++++ Material provided ++++
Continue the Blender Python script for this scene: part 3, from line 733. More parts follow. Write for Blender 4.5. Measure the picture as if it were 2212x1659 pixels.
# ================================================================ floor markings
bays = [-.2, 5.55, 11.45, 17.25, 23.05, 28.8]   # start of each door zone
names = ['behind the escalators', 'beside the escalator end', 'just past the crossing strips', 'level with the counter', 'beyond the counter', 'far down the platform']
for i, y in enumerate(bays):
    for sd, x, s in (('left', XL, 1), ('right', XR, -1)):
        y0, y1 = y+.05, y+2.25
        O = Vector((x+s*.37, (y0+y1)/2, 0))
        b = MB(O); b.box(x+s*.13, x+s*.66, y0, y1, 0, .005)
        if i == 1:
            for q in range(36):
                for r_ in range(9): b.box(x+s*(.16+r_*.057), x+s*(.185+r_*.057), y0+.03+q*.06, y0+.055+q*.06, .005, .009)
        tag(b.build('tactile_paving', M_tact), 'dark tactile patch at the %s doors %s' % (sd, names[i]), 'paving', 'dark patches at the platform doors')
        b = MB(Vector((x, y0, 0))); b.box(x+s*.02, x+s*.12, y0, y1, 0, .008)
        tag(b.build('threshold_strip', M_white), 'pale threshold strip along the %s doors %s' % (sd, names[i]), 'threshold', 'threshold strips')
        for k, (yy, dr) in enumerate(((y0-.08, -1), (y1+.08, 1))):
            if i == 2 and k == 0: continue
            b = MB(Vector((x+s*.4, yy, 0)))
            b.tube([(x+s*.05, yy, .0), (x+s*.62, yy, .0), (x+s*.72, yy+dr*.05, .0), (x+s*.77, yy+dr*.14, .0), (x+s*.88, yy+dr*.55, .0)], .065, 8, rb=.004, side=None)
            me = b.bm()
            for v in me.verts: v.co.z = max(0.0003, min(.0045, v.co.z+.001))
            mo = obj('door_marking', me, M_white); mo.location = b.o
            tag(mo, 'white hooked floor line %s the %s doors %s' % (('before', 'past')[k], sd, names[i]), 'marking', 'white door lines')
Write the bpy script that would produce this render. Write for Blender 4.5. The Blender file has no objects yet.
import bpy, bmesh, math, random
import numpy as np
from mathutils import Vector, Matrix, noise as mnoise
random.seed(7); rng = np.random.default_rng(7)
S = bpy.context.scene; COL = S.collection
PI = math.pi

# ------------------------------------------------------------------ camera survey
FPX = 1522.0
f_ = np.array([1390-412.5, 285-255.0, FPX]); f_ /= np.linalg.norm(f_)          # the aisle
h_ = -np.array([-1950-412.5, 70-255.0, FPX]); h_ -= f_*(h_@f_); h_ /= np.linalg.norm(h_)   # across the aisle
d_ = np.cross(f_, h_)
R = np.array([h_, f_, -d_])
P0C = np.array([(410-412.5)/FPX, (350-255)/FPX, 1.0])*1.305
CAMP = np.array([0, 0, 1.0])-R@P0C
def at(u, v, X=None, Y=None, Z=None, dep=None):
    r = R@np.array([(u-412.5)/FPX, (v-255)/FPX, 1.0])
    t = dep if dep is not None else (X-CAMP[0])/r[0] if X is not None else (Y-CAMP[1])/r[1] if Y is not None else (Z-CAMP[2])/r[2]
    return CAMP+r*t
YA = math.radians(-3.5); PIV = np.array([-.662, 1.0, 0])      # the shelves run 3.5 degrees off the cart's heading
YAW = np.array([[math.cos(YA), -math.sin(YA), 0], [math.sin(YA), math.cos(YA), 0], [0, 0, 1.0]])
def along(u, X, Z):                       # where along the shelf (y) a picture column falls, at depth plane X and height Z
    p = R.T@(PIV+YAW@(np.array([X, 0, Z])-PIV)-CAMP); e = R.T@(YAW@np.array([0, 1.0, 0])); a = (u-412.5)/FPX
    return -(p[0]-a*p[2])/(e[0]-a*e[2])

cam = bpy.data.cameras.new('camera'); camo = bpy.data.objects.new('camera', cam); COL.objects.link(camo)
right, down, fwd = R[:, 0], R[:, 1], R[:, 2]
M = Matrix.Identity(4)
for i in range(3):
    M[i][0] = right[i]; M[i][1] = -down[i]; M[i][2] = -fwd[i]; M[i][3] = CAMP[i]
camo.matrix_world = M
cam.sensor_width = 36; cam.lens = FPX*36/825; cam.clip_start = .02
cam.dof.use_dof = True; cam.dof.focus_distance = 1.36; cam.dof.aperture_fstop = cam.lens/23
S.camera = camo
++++
Aim of the exercise –
Take exactly the lines from the one containing "Write the bpy" through the one containing "PI = math.pi" in the data above, and output them with nothing added.

Written reply –
Write the bpy script that would produce this render. Write for Blender 4.5. The Blender file has no objects yet.
import bpy, bmesh, math, random
import numpy as np
from mathutils import Vector, Matrix, noise as mnoise
random.seed(7); rng = np.random.default_rng(7)
S = bpy.context.scene; COL = S.collection
PI = math.pi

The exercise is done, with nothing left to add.